Por la boca del volcán (1)
El Surrealismo está presente allí donde no se instala la servidumbre, allí donde el hombre desespera de sí mismo. El Surrealismo es un estado en permanente revuelta contra todo y contra todos los que no aspiran a su liberación. No se reconoce más que en lo que tiene de irreductible: una necesidad imperiosa de libertad, a cualquier precio. En tanto que surrealistas, no insistiremos lo suficiente en una crítica implacable de aquello que quiera impedir por cualquier medio la liberación del hombre, su emancipación en los dos terrenos: el del espíritu y el social.
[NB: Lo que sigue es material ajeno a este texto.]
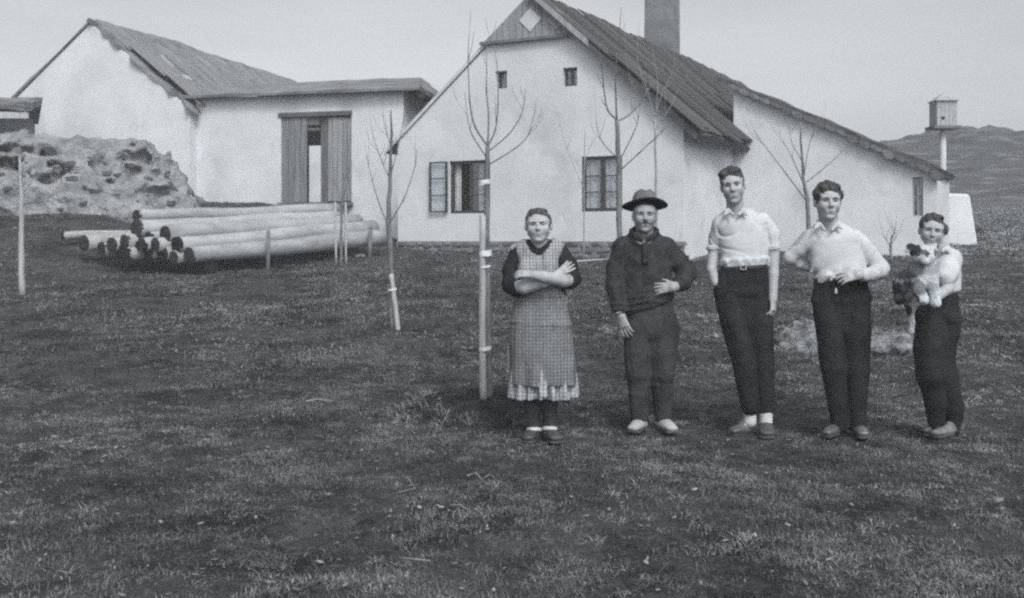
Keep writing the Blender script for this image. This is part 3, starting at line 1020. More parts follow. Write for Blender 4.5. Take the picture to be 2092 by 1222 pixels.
# ---- whitewashed block, dovecote and a dark solid in place of a shadowed gap at the right corner
p0 = at(1950, 488, 25.6)
a, b = at(1946, 488, 25.9), at(1944, 396, 25.9)
blk = MB().hull8([(a.x - 0.46, 25.5, a.z - 0.4), (a.x + 0.46, 25.45, a.z - 0.4), (a.x + 0.44, 26.3, a.z - 0.4), (a.x - 0.46, 26.3, a.z - 0.4),
                  (b.x - 0.42, 25.6, b.z + 0.01), (b.x + 0.31, 25.58, b.z - 0.02), (b.x + 0.29, 26.2, b.z - 0.02), (b.x - 0.42, 26.2, b.z + 0.02)]).build('masonry_block', M_white, bevel=0.05)
tag(blk, 'low whitewashed masonry block just beyond the corner of the lean-to wing', 'masonry')
dv = empty('dovecote', (at(1927, 490, 27.4).x, 27.4, tz(10.7, 27.4)))
dx = dv.location.x
M_pole = mat('pale_pole', 0.42, 0.55, scale=5, rough=0.9, stretch=(4, 4, 0.5))
M_dove = mat('grey_boards', 0.30, 0.40, scale=4, rough=0.9, bump=0.4)
MB().tube([(dx, 27.4, 1.0), (dx - 0.01, 27.4, 2.6), (dx, 27.4, at(0, 262, 27.4).z)], [0.085, 0.08, 0.075], 8).build('pole', M_pole, dv, True)
zb_, zt_, za_ = at(0, 260, 27.4).z, at(0, 208, 27.4).z, at(0, 190, 27.4).z
MB().box(dx - 0.33, dx + 0.33, 27.1, 27.75, zb_ - 0.05, zb_ + 0.02).build('platform', mat('dark_boards', 0.12, 0.18, rough=0.9), dv)
for i in range(5):
    xx = dx - 0.25 + i * 0.1
    MB().box(xx + 0.003, xx + 0.097, 27.16, 27.20, zb_ + 0.02, zt_, 0.004).build('board', M_dove, dv)
MB().box(dx - 0.25, dx + 0.25, 27.202, 27.66, zb_ + 0.02, zt_).build('housing', M_dove, dv)
for (ox, oz) in ((-0.1, 0.2),):
    MB().tube([(dx + ox, 27.152, zb_ + oz), (dx + ox, 27.162, zb_ + oz)], 0.045, 10).build('hole_shade_disc', M_dark, dv)  # dark disc set on the boards in place of a hole's shade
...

Ante el hecho flagrante de una putrefacción moral descaradamente asumida, proporcional por lo demás a una corrupción intelectual cuyo fruto absolutamente pocho no es sino el «aquí vale todo», es decir, el establecimiento claro de un estado general de alienación de las facultades del hombre, el pensamiento surrealista opondrá siempre la realidad del deseo, la omnipotencia del deseo y todo lo que en nombre de la Libertad exige de nosotros, sistemáticamente, alzarnos con todas nuestras resistencias para lograr este fin supremo (y esto en la medida misma en que, como Breton ya dijo, «las resistencias son libertades»).
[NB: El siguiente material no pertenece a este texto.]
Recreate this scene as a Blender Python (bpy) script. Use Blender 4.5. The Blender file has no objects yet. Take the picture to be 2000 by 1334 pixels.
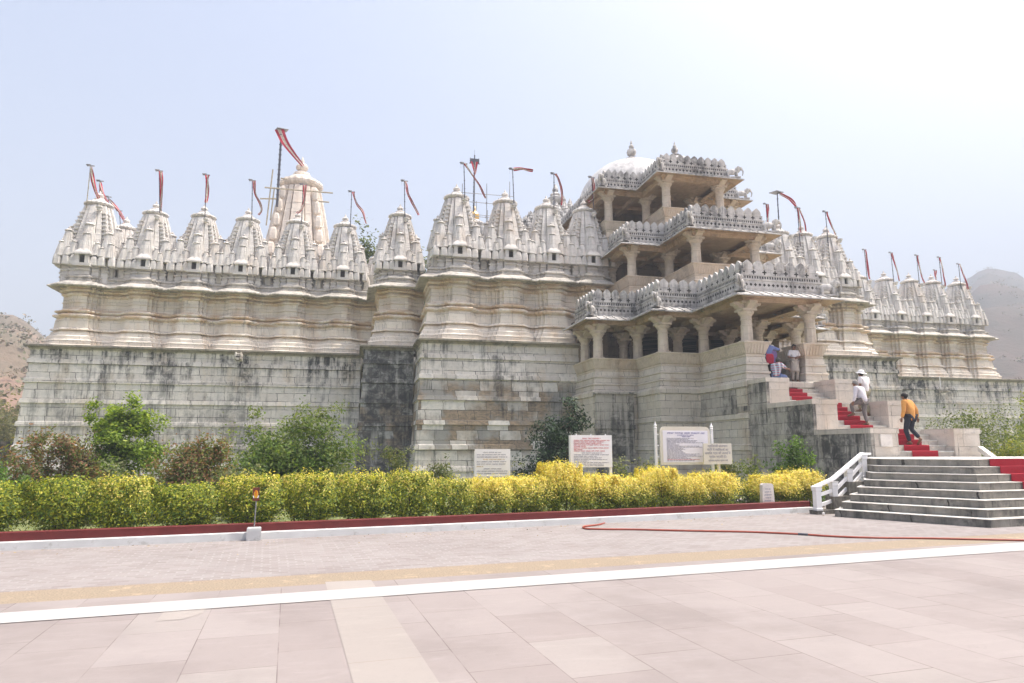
import bpy, math, random
import numpy as np
from mathutils import Vector, Matrix, noise as mnoise

scn = bpy.context.scene
COL = scn.collection
rad = math.radians
random.seed(7)

# ------------------------------------------------------------------ camera
CAM_H = 1.55
PITCH = math.atan(210 / 1333.0)
YAW = -rad(12.94)
cam = bpy.data.cameras.new("camera")
cam.lens = 1333.0 / 2000.0 * 36.0
cam.sensor_width = 36.0
cam.clip_start = 0.1
cam.clip_end = 6000
cam_ob = bpy.data.objects.new("camera", cam)
cam_ob.location = (0, 0, CAM_H)
cam_ob.rotation_euler = (math.pi / 2 + PITCH, 0, YAW)
COL.objects.link(cam_ob)
scn.camera = cam_ob

# ------------------------------------------------------------------ light
SUN_EL, SUN_AZ = rad(64), rad(-4)      # azimuth measured from +X towards +Y
to_sun = Vector((math.cos(SUN_EL) * math.cos(SUN_AZ), math.cos(SUN_EL) * math.sin(SUN_AZ), math.sin(SUN_EL)))
world = bpy.data.worlds.new("World")
scn.world = world
world.use_nodes = True
wn = world.node_tree
wn.nodes.clear()
w_out = wn.nodes.new("ShaderNodeOutputWorld")
w_bg = wn.nodes.new("ShaderNodeBackground")
w_sky = wn.nodes.new("ShaderNodeTexSky")
w_sky.sky_type = 'NISHITA'
w_sky.sun_disc = False
w_sky.sun_elevation = SUN_EL
w_sky.sun_rotation = math.pi / 2 - SUN_AZ
w_sky.altitude = 300
w_sky.air_density = 0.8
w_sky.dust_density = 10.0
w_sky.ozone_density = 1.0
w_bg.inputs[1].default_value = 0.142
wn.links.new(w_sky.outputs[0], w_bg.inputs[0])
wn.links.new(w_bg.outputs[0], w_out.inputs[0])
sun = bpy.data.lights.new("sun", 'SUN')
sun.energy = 2.15
sun.angle = rad(0.6)
sun.color = (1.0, 0.94, 0.85)
sun_ob = bpy.data.objects.new("sun", sun)
sun_ob.rotation_euler = (-to_sun).to_track_quat('-Z', 'Y').to_euler()
sun_ob.location = (60, 40, 100)
COL.objects.link(sun_ob)
scn.view_settings.view_transform = 'Standard'
scn.view_settings.look = 'None'
scn.view_settings.gamma = 1
scn.view_settings.exposure = 1.45
scn.cycles.use_denoising = True
scn.cycles.max_bounces = 6
scn.cycles.diffuse_bounces = 4
scn.cycles.transparent_max_bounces = 6
scn.cycles.volume_bounces = 0

# ------------------------------------------------------------------ measuring helpers (surveyed from the picture)
_f = Vector((math.sin(-YAW) * math.cos(PITCH), math.cos(YAW) * math.cos(PITCH), math.sin(PITCH)))
_r = Vector((math.cos(YAW), math.sin(YAW), 0))
_u = _r.cross(_f)
_C = Vector((0, 0, CAM_H))


def ray(x, y):
    return _f + _r * ((x - 1000) / 1333.0) - _u * ((y - 667) / 1333.0)


def atY(x, y, Y):
    d = ray(x, y)
    return _C + d * (Y / d.y)


def atZ(x, y, Z=0.0):
    d = ray(x, y)
    return _C + d * ((Z - CAM_H) / d.z)


def atD(x, y, D):
    return _C + ray(x, y) * D


# ------------------------------------------------------------------ materials
class G:
    """tiny node-graph helper"""

    def __init__(s, name):
        s.m = bpy.data.materials.new(name)
        s.m.use_nodes = True
        s.t = s.m.node_tree
        s.t.nodes.clear()
        s.out = s.n("ShaderNodeOutputMaterial")
        s.p = s.n("ShaderNodeBsdfPrincipled")
        s.l(s.p, 0, s.out, 0)
        s.p.inputs["Roughness"].default_value = 0.85
        s.p.inputs["Specular IOR Level"].default_value = 0.25

    def n(s, ty, **kw):
        x = s.t.nodes.new(ty)
        for k, v in kw.items():
            setattr(x, k, v)
        return x

    def l(s, a, ai, b, bi):
        s.t.links.new(a.outputs[ai], b.inputs[bi])

    def math(s, op, a, b=None, clamp=False):
        x = s.n("ShaderNodeMath", operation=op, use_clamp=clamp)
        for i, v in enumerate((a, b)):
            if v is None:
                continue
            if isinstance(v, (int, float)):
                x.inputs[i].default_value = v
            else:
                s.t.links.new(v, x.inputs[i])
        return x.outputs[0]

    def mix(s, fac, a, b, mode='MIX'):
        x = s.n("ShaderNodeMix", data_type='RGBA', blend_type=mode)
        for i, v in ((0, fac), (6, a), (7, b)):
            if isinstance(v, (int, float)):
                x.inputs[i].default_value = v
            elif isinstance(v, tuple):
                x.inputs[i].default_value = v + (1,) if len(v) == 3 else v
            else:
                s.t.links.new(v, x.inputs[i])
        return x.outputs[2]

    def coords(s, rnd=False):
        tc = s.n("ShaderNodeTexCoord")
        o = tc.outputs["Object"]
        if rnd:
            oi = s.n("ShaderNodeObjectInfo")
            v = s.n("ShaderNodeVectorMath", operation='SCALE')
            v.inputs[0].default_value = (13.1, 7.7, 31.0)
            s.t.links.new(oi.outputs["Random"], v.inputs["Scale"])
            a = s.n("ShaderNodeVectorMath", operation='ADD')
            s.t.links.new(o, a.inputs[0])
            s.t.links.new(v.outputs[0], a.inputs[1])
            o = a.outputs[0]
        return o

    def scale(s, v, sc, rot=0.0):
        x = s.n("ShaderNodeMapping")
        x.inputs["Scale"].default_value = sc
        x.inputs["Rotation"].default_value = (0, 0, rot)
        s.t.links.new(v, x.inputs[0])
        return x.outputs[0]

    def noise(s, v, scale, detail=4, rough=0.6, dist=0.0):
        x = s.n("ShaderNodeTexNoise")
        x.inputs["Scale"].default_value = scale
        x.inputs["Detail"].default_value = detail
        x.inputs["Roughness"].default_value = rough
        x.inputs["Distortion"].default_value = dist
        s.t.links.new(v, x.inputs["Vector"])
        return x.outputs[0]

    def ramp(s, v, lo, hi):
        x = s.n("ShaderNodeMapRange")
        x.inputs[1].default_value = lo
        x.inputs[2].default_value = hi
        x.interpolation_type = 'SMOOTHSTEP'
        s.t.links.new(v, x.inputs[0])
        return x.outputs[0]

    def bump(s, h, strength=0.3, dist=0.02):
        b = s.n("ShaderNodeBump")
        b.inputs["Strength"].default_value = strength
        b.inputs["Distance"].default_value = dist
        s.t.links.new(h, b.inputs["Height"])
        s.t.links.new(b.outputs[0], s.p.inputs["Normal"])

    def color(s, v):
        s.t.links.new(v, s.p.inputs["Base Color"])


def stone(name, c1, c2, joints=None, streak=0.3, streak_at=0.56, tan=0.25, tan_col=(0.36, 0.25, 0.15), brown=None, dark_col=(0.035, 0.035, 0.035),
          rnd=False, blotch=0.25, joint_dark=0.9, bump=0.7, carve=None, bands=(), drip=None):
    g = G(name)
    o = g.coords(rnd)
    sx = g.n("ShaderNodeSeparateXYZ")
    g.t.links.new(o, sx.inputs[0])
    u = g.math('ADD', sx.outputs[0], sx.outputs[1])
    z = sx.outputs[2]
    cb = g.n("ShaderNodeCombineXYZ")
    g.t.links.new(u, cb.inputs[0])
    g.t.links.new(z, cb.inputs[1])
    P = cb.outputs[0]
    big = g.noise(o, 0.35, 5, 0.65)
    mid = g.noise(o, 2.3, 6, 0.7, 0.6)
    fine = g.noise(o, 14, 5, 0.7)
    col = g.mix(g.ramp(mid, 0.3, 0.7), c1, c2)
    h = fine
    if joints:
        wob = g.n("ShaderNodeVectorMath", operation='MULTIPLY_ADD')
        nv = g.n("ShaderNodeTexNoise")
        nv.inputs["Scale"].default_value = 2.2
        g.t.links.new(P, nv.inputs["Vector"])
        g.t.links.new(nv.outputs[1], wob.inputs[0])
        wob.inputs[1].default_value = (0.14, 0.05, 0)
        g.t.links.new(P, wob.inputs[2])
        br = g.n("ShaderNodeTexBrick")
        br.offset = 0.43
        br.squash = 0.75
        br.squash_frequency = 3
        g.t.links.new(wob.outputs[0], br.inputs["Vector"])
        br.inputs["Color1"].default_value = (0, 0, 0, 1)
        br.inputs["Color2"].default_value = (1, 1, 1, 1)
        br.inputs["Mortar"].default_value = (0.5, 0.5, 0.5, 1)
        br.inputs["Scale"].default_value = 1
        br.inputs["Mortar Size"].default_value = joints[2] if len(joints) > 2 else 0.011
        br.inputs["Mortar Smooth"].default_value = 0.3
        br.inputs["Brick Width"].default_value = joints[0]
        br.inputs["Row Height"].default_value = joints[1]
        rb = g.n("ShaderNodeSeparateColor")
        g.l(br, 0, rb, 0)
        rv = rb.outputs[0]
        fac = br.outputs["Fac"]
        col = g.mix(g.math('MULTIPLY', rv, 0.55), col, (c1[0] * .69, c1[1] * .67, c1[2] * .65))
        vn = g.noise(g.scale(o, (1.1, 1.1, 3.4), 0.5), 1.7, 6, 0.7, 1.8)
        col = g.mix(g.math('MULTIPLY', g.ramp(vn, 0.52, 0.62), 0.28), col, (c1[0] * .6, c1[1] * .6, c1[2] * .58))
        if brown:
            zlo, zhi, amt = brown
            m = g.math('MULTIPLY', g.ramp(z, zlo - .5, zlo + .3), g.math('SUBTRACT', 1.0, g.ramp(z, zhi - .4, zhi + .5)))
            m = g.math('MULTIPLY', m, g.ramp(g.math('ADD', rv, g.math('MULTIPLY', big, 1.4)), 0.66, 1.12))
            wv = g.noise(g.scale(o, (1, 1, 3.0)), 1.6, 6, 0.65, 2.5)
            bc = g.mix(g.ramp(wv, 0.35, 0.65), (0.17, 0.135, 0.10), (0.36, 0.27, 0.18))
            bc = g.mix(g.ramp(g.noise(P, 0.8, 3, .6), .45, .6), bc, (0.30, 0.29, 0.27))
            col = g.mix(g.math('MULTIPLY', m, amt), col, bc)
    tn = g.noise(g.scale(o, (1, 1, 0.45)), 0.9, 5, 0.65)
    col = g.mix(g.math('MULTIPLY', g.ramp(tn, 0.5, 0.72), tan), col, tan_col)
    col = g.mix(g.math('MULTIPLY', g.ramp(g.noise(o, 5.5, 7, 0.75), 0.53, 0.72), blotch), col, (0.12, 0.12, 0.12))
    for zlo, zhi, amt in bands:
        bm_ = g.math('MULTIPLY', g.ramp(z, zlo - .06, zlo + .04), g.math('SUBTRACT', 1.0, g.ramp(z, zhi - .04, zhi + .06)))
        bm_ = g.math('MULTIPLY', bm_, g.ramp(g.noise(g.scale(o, (1, 1, 1.5)), 1.3, 5, 0.65), 0.36, 0.6))
        col = g.mix(g.math('MULTIPLY', bm_, amt), col, tan_col)
    if streak > 0:
        sn = g.noise(g.scale(o, (2.6, 2.6, 0.16)), 1.0, 6, 0.7)
        sm = g.math('MULTIPLY', g.ramp(g.math('ADD', g.math('MULTIPLY', sn, 0.6), g.math('MULTIPLY', big, 0.5)), streak_at - 0.03, streak_at + 0.11), g.ramp(mid, 0.25, 0.6))
        if drip:
            sm = g.math('MULTIPLY', sm, g.math('ADD', g.math('MULTIPLY', g.ramp(z, drip[0], drip[1]), 0.6), 0.6), True)
        col = g.mix(g.math('MULTIPLY', sm, streak), col, dark_col)
        dn = g.noise(g.scale(o, (9, 9, 0.5)), 1.0, 4, 0.6)
        dm = g.math('MULTIPLY', g.ramp(dn, 0.55, 0.7), g.ramp(big, 0.42, 0.6))
        col = g.mix(g.math('MULTIPLY', dm, streak * .75), col, tuple(x * 1.6 for x in dark_col))
    if joints:
        jn = g.ramp(g.noise(P, 1.6, 6, 0.75), 0.36, 0.62)
        jf = g.math('MULTIPLY', fac, g.math('MULTIPLY', g.math('ADD', jn, 0.12), joint_dark), True)
        col = g.mix(jf, col, tuple(x * 0.12 for x in c1))
        h = g.math('SUBTRACT', g.math('ADD', g.math('MULTIPLY', fine, 0.35), g.math('MULTIPLY', rv, 0.25)), g.math('MULTIPLY', fac, 1.0))
    if carve:
        cbk = g.n("ShaderNodeTexBrick")
        g.t.links.new(P, cbk.inputs["Vector"])
        cbk.inputs["Scale"].default_value = 1
        cbk.inputs["Mortar Size"].default_value = carve[2]
        cbk.inputs["Mortar Smooth"].default_value = 0.6
        cbk.inputs["Brick Width"].default_value = carve[0]
        cbk.inputs["Row Height"].default_value = carve[1]
        cm = g.math('MULTIPLY', cbk.outputs["Fac"], g.ramp(mid, 0.25, 0.5))
        h = g.math('SUBTRACT', h, g.math('MULTIPLY', cm, 1.4))
        col = g.mix(g.math('MULTIPLY', cm, carve[3]), col, tuple(x * 0.35 for x in c2))
    g.color(col)
    g.bump(h, bump, 0.03)
    return g.m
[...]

Se trata aquí de que, recuperada su dignidad, obedeciendo sucesivamente al dictado de su corazón e inteligencia, el hombre se sitúe a la altura de sí mismo.
El Surrealismo se debe sólo a este fin supremo de liberación. No se puede buscar en él otra interpretación.
«Buscarle otro sentido es sencillamente un acto de servidumbre» .
El carácter ministerial de algunos (momificadores sería la calificación más precisa), la particular condición de ratas de biblioteca de otros, en lo que deben creer que con ello «conservan» la belleza de los libros. Los comisarios de exposiciones, cuya pretensión no se diferencia en nada de la de sus colegas de la policía: aplicando las técnicas propias de sus respectivos campos, no buscan más que tener atado y bien atado o en todo caso en «libertad condicional», lo que no se somete a la miseria del mundo, lo que propicia la manifestación de lo maravilloso. Hay también ese personajillo que se confunde tan fácilmente con los críticos de arte, más despreciable aún por su condición de pelota y adulador que en su afán de provocar simpatías ante la celebración de tal o cual evento sobre Surrealismo, habla en términos hasta entusiastas del mismo. Sin entrar en consideraciones más graves sobre lo que hace que estos seres cambien más o menos rápidamente de opinión acerca de un pensamiento, lo que les delata, sin embargo, cuando se adentran en terrenos para los que creyeron era suficiente su conocimiento académico o la palidez de su erudición, es generalmente el uso de los verbos en tiempo pasado. Imbéciles como son, sólo ven la viabilidad del pensamiento surrealista en estos términos, esto es, lo niegan. Para ellos lo único que cuenta es alimentar su gusto por la obesidad, lucir su fofez de pensamiento, satisfacer su narcisismo a costa de lo que sea. A su miseria de criterios añaden su miseria de espíritu, en lo que para ellos constituye su elemento natural, es decir, la miseria sobre la que tan confortablemente se han instalado.
No insistiremos lo suficiente en poner en evidencia a todos estos cretinos a cuyas actitudes de polizontes añaden inmediatamente después la de jueces y ejecutores.
Todos los que pretenden reconocer el Surrealismo en un sinfín de atributos ignorantes no esperan de nosotros sino nuestro desprecio: aquí se trata de una defensa –si fuera necesario a ultranza– de lo que para nosotros contiene la llama de lo liberador.
Más allá de todas estas consideraciones que parecen obedecer, en su condición de paralizantes, a la propia condición de quien las dicta, y que a fuerza de su machaconeo quedan desprovistas –como siempre lo estuvieron– de todo rigor intelectual y poético, el Surrealismo, lo repetiremos mil veces, continúa siendo en el terreno del pensamiento moderno y hasta nueva orden el sol cuyos rayos más ardientemente iluminan el destino del hombre, unos rayos cuya luz contiene todos los atributos de lo imperecedero. Es el movimiento del espíritu que sitúa a quien consiente su abandono incondicional a él, verdaderamente, en el ojo del huracán.